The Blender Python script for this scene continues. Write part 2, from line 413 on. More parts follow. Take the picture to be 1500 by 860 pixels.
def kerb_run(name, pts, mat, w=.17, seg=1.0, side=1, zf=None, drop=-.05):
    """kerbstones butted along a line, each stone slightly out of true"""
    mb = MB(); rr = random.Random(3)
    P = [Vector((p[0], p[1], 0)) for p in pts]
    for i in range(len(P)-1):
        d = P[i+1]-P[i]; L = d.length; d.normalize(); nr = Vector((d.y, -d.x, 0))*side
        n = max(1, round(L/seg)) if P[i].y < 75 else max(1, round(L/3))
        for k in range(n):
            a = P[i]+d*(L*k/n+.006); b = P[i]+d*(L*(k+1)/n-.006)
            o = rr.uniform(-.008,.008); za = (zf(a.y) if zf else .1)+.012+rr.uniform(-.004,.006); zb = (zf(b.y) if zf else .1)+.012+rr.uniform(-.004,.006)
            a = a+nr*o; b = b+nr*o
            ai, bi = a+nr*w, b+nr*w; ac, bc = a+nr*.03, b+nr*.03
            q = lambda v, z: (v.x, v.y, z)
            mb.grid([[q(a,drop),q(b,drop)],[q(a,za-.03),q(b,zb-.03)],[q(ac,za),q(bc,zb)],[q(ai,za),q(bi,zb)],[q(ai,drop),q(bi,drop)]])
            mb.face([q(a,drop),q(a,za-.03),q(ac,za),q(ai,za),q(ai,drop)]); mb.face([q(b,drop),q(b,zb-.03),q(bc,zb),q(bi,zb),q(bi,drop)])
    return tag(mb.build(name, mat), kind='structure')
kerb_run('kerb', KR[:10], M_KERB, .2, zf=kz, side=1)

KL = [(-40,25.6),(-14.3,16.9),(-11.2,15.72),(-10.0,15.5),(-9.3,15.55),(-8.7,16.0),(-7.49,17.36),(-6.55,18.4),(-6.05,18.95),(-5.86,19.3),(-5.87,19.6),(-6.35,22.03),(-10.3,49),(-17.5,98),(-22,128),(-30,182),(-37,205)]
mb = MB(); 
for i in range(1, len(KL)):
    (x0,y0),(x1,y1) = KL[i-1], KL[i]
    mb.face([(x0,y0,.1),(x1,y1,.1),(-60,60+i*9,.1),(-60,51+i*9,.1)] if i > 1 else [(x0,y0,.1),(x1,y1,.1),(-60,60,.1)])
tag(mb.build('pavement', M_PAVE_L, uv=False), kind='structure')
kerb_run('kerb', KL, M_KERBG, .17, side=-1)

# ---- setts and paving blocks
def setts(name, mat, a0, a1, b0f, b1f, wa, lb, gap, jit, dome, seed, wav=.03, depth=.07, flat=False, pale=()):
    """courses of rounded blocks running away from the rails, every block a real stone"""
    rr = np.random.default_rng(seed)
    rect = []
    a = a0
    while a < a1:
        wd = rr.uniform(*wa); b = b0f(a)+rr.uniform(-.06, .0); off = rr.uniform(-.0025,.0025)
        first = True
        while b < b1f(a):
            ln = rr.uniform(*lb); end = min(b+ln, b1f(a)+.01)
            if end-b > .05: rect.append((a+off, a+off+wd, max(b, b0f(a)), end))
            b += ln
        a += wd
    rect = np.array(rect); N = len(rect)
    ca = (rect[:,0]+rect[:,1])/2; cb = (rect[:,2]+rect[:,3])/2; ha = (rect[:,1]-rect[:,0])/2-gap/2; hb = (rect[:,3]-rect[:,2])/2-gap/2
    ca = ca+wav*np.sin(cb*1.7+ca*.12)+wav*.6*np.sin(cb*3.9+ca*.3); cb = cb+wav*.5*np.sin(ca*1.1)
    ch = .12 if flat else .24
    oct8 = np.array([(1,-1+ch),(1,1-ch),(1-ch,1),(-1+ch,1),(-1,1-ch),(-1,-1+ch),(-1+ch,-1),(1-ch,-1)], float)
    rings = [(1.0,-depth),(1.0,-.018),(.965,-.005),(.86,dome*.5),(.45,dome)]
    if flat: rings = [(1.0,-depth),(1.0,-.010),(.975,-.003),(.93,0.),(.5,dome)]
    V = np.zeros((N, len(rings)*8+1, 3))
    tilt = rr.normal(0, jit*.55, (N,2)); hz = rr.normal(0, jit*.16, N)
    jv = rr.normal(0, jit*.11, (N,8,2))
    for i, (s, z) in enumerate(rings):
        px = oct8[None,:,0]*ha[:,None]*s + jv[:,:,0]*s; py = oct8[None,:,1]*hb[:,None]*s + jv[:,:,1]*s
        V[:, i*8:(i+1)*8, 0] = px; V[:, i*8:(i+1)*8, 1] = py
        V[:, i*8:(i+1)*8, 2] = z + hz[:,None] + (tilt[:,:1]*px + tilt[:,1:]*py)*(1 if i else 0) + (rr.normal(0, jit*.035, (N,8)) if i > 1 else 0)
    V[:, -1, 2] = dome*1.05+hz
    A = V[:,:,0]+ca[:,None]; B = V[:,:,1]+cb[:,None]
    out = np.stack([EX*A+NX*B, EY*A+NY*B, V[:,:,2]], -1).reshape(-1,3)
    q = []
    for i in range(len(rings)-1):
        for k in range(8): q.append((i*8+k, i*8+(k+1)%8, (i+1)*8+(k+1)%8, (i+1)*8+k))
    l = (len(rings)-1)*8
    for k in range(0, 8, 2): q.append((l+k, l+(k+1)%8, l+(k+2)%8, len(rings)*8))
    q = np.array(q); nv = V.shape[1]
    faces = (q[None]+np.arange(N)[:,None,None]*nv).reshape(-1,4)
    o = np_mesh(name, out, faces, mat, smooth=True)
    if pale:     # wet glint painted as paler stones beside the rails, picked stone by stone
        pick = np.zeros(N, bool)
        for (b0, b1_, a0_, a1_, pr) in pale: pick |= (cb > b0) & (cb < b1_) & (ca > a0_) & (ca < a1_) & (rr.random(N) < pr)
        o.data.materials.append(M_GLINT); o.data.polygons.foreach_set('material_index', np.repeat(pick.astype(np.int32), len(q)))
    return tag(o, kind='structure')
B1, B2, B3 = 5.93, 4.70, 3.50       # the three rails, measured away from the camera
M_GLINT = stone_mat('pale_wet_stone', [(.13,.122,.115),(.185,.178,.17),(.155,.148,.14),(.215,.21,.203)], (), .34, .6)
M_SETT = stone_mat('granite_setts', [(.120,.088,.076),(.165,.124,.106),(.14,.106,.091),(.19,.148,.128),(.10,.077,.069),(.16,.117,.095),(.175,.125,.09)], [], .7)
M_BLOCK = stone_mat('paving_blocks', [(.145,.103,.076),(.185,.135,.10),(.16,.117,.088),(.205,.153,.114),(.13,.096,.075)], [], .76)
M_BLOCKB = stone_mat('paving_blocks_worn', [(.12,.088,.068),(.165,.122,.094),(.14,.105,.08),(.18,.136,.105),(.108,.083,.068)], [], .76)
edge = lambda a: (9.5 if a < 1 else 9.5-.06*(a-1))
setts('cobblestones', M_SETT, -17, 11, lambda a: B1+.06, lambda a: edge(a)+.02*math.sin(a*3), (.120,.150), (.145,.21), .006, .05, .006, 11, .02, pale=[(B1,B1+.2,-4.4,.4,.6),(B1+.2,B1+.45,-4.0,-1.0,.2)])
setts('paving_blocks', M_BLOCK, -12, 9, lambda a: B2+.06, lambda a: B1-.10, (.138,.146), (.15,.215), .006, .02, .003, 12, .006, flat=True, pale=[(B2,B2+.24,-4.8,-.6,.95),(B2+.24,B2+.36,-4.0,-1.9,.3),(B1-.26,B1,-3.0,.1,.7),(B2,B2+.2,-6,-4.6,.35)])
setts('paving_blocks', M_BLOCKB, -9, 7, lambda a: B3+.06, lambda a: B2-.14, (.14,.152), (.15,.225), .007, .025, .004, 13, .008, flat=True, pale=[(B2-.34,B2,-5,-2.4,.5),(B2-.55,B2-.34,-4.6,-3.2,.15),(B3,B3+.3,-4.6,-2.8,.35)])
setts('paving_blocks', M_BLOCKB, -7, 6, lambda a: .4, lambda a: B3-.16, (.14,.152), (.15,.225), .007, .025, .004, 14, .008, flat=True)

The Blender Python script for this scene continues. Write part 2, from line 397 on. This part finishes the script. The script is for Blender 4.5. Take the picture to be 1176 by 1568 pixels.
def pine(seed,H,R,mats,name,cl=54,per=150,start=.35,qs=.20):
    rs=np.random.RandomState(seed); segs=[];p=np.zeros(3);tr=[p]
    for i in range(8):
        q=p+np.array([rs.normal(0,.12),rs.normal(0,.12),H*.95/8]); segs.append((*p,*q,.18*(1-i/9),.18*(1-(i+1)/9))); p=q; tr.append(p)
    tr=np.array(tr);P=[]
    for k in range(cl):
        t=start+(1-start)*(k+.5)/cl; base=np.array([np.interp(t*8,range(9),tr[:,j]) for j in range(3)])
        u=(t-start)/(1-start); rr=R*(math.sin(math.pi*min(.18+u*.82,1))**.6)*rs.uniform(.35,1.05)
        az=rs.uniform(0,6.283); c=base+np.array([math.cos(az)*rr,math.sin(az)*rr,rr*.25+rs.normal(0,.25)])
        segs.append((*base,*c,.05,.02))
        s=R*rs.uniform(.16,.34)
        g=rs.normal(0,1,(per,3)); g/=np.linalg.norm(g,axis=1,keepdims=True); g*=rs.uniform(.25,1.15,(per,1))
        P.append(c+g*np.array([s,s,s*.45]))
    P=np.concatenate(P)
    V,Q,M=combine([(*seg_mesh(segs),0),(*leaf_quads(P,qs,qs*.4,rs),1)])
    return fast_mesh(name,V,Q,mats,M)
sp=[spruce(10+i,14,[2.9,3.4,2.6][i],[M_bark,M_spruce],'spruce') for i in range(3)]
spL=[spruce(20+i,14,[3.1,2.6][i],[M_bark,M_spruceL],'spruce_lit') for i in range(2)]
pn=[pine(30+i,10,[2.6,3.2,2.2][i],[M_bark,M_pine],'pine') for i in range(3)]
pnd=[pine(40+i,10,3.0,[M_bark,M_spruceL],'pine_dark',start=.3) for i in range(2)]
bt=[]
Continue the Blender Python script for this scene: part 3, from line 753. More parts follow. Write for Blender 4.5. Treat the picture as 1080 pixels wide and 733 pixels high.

..........

Report the number of lines in the listing above that include the word "follow", and nothing else.

2